§ Extracted data:
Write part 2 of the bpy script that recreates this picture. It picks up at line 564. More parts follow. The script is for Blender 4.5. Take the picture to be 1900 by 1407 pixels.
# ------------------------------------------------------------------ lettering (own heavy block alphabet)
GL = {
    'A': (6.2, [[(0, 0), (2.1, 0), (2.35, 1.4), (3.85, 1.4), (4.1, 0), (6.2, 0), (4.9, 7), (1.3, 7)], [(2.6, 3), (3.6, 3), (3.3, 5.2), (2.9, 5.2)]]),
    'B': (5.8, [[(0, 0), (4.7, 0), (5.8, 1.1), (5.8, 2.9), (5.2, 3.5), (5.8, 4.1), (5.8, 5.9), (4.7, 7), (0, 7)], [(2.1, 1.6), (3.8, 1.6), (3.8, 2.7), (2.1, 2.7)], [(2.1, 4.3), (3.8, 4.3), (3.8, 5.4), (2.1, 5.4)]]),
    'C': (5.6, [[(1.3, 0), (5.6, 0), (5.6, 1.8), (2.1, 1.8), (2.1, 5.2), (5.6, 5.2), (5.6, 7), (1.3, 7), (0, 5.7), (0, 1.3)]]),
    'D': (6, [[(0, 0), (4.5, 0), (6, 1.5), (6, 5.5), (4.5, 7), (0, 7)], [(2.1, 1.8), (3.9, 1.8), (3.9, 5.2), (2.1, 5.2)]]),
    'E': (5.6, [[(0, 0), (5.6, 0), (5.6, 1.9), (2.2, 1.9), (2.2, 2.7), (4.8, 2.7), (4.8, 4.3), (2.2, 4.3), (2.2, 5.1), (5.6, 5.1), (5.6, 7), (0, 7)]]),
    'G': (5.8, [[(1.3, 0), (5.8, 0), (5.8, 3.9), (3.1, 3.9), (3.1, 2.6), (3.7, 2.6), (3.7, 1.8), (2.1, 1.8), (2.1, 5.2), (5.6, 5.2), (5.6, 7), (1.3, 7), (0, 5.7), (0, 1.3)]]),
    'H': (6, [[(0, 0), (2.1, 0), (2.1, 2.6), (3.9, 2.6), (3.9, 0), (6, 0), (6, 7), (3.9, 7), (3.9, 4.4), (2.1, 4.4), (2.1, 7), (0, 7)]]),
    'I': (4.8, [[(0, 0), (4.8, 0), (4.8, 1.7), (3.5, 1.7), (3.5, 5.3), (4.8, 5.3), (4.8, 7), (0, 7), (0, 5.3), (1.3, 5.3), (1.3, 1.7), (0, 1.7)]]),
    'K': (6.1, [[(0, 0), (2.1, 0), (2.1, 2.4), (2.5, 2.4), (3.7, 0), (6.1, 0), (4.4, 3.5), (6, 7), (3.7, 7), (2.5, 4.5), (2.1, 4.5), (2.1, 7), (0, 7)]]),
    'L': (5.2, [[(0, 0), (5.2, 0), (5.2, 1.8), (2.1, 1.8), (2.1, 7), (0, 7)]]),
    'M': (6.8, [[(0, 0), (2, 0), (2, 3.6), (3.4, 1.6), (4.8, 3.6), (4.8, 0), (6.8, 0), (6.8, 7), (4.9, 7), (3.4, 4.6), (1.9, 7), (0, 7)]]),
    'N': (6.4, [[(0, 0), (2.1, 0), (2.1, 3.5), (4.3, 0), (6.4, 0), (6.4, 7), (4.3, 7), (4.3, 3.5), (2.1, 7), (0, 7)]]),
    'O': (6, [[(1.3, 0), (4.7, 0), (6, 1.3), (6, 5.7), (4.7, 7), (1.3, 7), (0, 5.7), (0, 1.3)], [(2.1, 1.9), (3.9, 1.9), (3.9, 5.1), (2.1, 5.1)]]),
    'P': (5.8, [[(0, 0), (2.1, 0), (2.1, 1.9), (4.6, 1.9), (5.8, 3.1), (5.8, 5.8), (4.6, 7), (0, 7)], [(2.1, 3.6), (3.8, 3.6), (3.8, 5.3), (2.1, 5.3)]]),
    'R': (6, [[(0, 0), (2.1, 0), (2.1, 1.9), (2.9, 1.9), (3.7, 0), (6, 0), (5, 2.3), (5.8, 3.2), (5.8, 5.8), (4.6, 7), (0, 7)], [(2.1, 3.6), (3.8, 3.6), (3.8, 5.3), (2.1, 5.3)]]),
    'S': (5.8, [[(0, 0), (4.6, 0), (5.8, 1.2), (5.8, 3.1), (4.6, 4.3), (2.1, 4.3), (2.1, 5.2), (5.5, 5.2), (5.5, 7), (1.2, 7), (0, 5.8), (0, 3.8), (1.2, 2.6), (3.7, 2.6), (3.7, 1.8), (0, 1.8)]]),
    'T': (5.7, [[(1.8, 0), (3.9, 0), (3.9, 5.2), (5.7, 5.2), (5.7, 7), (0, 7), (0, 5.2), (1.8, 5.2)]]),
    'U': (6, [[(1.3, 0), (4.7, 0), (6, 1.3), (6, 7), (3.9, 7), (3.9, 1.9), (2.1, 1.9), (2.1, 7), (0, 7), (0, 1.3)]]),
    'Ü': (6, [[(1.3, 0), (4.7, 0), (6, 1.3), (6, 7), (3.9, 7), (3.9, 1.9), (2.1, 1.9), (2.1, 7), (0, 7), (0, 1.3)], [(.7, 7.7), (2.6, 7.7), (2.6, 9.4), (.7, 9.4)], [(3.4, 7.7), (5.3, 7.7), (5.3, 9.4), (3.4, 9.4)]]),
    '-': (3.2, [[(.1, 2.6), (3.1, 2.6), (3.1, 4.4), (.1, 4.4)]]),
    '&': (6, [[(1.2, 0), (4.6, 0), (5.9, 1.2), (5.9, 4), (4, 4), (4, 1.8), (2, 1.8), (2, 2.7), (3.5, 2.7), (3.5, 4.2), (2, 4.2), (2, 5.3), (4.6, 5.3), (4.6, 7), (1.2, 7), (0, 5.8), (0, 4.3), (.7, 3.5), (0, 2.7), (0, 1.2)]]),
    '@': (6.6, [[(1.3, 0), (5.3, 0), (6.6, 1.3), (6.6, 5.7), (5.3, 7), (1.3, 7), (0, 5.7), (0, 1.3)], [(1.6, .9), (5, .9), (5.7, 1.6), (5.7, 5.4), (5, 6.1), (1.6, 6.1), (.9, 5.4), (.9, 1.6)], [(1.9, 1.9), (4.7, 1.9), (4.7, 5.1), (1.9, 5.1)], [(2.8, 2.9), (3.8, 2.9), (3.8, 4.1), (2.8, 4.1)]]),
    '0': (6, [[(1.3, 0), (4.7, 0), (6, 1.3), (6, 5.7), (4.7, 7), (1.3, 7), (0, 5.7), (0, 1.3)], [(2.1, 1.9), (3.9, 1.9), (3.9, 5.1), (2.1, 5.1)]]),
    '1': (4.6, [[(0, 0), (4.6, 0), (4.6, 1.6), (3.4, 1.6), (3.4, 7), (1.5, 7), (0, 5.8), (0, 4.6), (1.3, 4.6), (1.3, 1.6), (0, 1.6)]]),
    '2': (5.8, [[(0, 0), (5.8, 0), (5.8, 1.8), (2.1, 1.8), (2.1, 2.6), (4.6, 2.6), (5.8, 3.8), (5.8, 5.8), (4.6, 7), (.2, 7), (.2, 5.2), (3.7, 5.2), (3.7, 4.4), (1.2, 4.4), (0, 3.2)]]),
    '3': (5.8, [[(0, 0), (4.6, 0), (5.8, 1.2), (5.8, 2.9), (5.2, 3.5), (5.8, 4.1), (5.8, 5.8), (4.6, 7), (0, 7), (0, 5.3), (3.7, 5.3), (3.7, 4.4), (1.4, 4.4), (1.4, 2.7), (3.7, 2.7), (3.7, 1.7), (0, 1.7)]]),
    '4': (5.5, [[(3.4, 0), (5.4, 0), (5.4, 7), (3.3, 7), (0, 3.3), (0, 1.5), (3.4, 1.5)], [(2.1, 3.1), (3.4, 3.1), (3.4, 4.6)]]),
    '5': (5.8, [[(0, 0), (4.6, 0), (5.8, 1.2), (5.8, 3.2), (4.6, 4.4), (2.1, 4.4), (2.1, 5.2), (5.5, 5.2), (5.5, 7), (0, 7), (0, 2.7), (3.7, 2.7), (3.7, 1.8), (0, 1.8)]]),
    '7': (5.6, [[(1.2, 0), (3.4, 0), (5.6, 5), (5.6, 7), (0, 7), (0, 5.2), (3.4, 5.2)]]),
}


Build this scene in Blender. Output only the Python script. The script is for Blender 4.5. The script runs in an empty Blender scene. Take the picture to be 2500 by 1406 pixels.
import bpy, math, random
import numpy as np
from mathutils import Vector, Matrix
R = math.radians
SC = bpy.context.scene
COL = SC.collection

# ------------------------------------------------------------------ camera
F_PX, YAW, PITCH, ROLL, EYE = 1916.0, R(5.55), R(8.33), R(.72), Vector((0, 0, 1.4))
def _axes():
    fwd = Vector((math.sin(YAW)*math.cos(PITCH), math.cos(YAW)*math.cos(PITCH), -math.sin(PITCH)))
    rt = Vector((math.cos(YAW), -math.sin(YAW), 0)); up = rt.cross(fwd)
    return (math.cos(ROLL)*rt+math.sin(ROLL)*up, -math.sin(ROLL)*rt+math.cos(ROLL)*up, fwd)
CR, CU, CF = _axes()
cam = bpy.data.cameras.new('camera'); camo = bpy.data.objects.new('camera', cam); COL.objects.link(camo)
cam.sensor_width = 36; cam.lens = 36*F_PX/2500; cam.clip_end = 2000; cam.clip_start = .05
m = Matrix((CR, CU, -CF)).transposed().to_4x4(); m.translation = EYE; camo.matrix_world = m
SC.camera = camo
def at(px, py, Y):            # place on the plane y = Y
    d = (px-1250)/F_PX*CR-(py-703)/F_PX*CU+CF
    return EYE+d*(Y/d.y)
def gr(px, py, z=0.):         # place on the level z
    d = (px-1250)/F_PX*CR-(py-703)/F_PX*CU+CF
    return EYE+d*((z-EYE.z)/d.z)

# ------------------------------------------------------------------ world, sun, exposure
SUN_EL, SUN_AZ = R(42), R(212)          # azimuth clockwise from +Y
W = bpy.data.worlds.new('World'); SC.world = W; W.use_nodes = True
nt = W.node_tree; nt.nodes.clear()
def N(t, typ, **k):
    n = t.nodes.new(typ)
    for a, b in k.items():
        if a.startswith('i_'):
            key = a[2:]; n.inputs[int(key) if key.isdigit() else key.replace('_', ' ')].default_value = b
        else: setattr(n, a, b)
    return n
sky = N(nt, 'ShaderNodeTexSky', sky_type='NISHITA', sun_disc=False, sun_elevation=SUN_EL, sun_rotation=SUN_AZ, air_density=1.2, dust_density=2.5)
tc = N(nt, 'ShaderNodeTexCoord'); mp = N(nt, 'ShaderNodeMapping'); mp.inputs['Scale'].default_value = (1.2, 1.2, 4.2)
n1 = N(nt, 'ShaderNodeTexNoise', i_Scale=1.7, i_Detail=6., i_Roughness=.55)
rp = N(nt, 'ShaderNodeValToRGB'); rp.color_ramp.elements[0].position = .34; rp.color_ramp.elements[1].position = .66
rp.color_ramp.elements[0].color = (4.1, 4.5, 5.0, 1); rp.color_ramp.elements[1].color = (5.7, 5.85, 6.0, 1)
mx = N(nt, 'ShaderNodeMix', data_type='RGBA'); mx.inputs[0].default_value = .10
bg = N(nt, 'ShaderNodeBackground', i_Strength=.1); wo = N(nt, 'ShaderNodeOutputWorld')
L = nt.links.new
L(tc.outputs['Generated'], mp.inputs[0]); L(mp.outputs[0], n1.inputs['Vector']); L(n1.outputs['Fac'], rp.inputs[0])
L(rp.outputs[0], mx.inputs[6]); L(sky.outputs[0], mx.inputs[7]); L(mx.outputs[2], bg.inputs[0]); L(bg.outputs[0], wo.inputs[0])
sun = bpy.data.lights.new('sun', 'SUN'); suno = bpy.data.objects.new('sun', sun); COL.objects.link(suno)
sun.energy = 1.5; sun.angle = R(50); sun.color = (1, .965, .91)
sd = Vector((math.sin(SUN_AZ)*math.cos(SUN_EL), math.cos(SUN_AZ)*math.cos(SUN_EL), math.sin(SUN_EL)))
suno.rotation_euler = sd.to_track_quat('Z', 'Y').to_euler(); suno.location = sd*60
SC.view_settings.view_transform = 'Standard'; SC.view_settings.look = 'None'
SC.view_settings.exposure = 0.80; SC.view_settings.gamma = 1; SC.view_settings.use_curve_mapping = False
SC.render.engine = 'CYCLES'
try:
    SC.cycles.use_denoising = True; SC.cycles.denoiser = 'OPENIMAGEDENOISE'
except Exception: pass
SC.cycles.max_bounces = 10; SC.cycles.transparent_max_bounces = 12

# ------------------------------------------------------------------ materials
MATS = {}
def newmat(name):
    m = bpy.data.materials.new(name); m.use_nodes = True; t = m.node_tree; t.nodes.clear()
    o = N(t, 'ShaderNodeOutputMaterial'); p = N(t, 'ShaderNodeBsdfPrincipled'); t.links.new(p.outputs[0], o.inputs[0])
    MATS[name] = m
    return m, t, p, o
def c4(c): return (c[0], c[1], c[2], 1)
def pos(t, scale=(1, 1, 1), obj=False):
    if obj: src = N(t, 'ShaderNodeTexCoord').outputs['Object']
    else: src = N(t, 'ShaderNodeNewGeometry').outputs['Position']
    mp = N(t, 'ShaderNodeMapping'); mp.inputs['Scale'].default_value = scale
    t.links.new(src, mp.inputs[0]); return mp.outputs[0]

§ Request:
Repeat the entries above verbatim, but only from the line that has "Build this scene" down to the line that has "COL = SC.collection", inclusive.

§ Response to the exercise:
Build this scene in Blender. Output only the Python script. The script is for Blender 4.5. The script runs in an empty Blender scene. Take the picture to be 2500 by 1406 pixels.
import bpy, math, random
import numpy as np
from mathutils import Vector, Matrix
R = math.radians
SC = bpy.context.scene
COL = SC.collection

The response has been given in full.